Among that company, Bob’s Burgers stands out for its remarkable longevity. Television has long been a cutthroat arena. The landscape has felt especially unstable since the Great Streaming Panic of 2022—courtesy of Wall Street—when services like Netflix, Disney+, and HBO Max became more selective about renewals, and less willing to nurture shows finding their groove. (Many also removed media from their libraries to cut costs, making a casualty of animated gems like Infinity Train and Summer Camp Island.) A new kind of Comfort Show has emerged: the rare series that gets regular renewals in a painfully commercialized industry. The survival of Bob’s Burgers is a small marvel; that the series continues to surprise and delight viewers, year after year, is an argument for patience. For giving writers time to experiment. For sticking with a TV world as it unfolds and evolves. For playing the long game—despite all the odds.

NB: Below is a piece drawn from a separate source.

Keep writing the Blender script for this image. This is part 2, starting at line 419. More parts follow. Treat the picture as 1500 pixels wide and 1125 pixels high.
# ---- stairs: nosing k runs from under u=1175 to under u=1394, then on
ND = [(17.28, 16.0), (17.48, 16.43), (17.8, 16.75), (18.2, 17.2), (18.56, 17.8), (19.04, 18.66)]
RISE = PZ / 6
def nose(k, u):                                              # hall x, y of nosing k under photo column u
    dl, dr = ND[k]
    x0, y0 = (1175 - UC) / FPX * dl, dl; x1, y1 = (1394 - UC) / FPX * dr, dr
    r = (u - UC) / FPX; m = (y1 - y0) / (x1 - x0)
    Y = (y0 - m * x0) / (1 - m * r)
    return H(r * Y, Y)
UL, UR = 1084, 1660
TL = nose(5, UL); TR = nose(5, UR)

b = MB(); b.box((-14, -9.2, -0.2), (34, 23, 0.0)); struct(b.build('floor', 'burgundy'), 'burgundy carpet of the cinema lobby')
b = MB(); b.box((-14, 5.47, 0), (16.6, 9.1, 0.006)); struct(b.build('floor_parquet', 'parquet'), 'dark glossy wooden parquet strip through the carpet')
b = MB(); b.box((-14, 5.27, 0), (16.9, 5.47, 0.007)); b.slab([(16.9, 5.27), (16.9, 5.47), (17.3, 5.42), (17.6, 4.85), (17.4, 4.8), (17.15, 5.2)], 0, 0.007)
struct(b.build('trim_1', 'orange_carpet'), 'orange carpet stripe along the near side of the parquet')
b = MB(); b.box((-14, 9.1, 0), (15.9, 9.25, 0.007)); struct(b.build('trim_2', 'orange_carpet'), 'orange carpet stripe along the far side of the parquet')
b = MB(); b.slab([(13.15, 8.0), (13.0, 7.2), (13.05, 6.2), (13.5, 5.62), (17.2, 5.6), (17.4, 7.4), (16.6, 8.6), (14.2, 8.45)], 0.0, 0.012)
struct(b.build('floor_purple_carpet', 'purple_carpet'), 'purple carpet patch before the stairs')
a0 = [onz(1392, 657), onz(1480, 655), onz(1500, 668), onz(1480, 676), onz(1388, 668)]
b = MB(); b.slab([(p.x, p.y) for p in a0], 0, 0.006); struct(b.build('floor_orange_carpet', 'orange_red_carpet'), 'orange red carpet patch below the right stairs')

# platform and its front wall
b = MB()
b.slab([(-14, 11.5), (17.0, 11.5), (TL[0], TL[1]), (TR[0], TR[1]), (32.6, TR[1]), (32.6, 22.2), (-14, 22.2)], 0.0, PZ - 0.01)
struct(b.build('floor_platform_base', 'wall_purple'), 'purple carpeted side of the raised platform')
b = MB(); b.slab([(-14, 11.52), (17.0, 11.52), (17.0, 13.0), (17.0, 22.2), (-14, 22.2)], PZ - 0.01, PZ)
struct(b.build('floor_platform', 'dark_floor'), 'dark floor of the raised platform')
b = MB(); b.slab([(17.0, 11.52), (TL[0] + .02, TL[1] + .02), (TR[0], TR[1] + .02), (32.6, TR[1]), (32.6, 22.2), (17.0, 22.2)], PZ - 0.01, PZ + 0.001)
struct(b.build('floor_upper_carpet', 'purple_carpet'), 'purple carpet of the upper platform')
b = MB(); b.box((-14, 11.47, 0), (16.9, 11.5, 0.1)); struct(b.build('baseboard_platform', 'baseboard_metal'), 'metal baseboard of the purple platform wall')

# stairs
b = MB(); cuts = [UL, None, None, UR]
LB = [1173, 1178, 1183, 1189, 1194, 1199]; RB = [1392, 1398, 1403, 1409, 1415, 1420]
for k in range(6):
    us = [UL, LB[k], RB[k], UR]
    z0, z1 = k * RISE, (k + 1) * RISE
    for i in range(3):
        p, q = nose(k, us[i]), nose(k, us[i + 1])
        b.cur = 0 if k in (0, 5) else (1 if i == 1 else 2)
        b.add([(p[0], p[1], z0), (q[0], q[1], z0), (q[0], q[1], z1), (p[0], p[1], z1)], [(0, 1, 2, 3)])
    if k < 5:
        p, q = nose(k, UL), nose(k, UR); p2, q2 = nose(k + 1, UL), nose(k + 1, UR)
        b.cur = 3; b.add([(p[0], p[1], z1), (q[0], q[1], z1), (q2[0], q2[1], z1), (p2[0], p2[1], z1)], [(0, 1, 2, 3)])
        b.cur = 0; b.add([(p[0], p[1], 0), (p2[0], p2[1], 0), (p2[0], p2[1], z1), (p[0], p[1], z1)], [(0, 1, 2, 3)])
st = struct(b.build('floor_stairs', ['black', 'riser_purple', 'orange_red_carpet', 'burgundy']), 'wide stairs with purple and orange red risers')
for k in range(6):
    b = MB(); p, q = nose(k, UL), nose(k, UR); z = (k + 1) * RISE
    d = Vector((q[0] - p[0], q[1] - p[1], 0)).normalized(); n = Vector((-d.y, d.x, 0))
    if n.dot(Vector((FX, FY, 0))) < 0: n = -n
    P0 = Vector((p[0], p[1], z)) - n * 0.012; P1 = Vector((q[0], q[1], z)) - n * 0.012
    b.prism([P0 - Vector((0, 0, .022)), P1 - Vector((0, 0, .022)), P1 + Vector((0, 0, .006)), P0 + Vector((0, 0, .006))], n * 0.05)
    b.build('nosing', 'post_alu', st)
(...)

In the season six episode “Sliding Bobs,” Tina, Gene, and Louise imagine how different life would be if Bob didn’t have a moustache when he first met Linda. Would Bob and Linda have ended up together? Would their family still exist? When Tina panics at the thought that life is ruled by chaos and randomness, not fate, Linda tries to comfort her: “Everything is random, but that’s what makes life so wonderful. Sometimes, all the crap in the universe lines up—like that night I met your father. Everything lined up, and it came out Belcher.” We’re so lucky it did.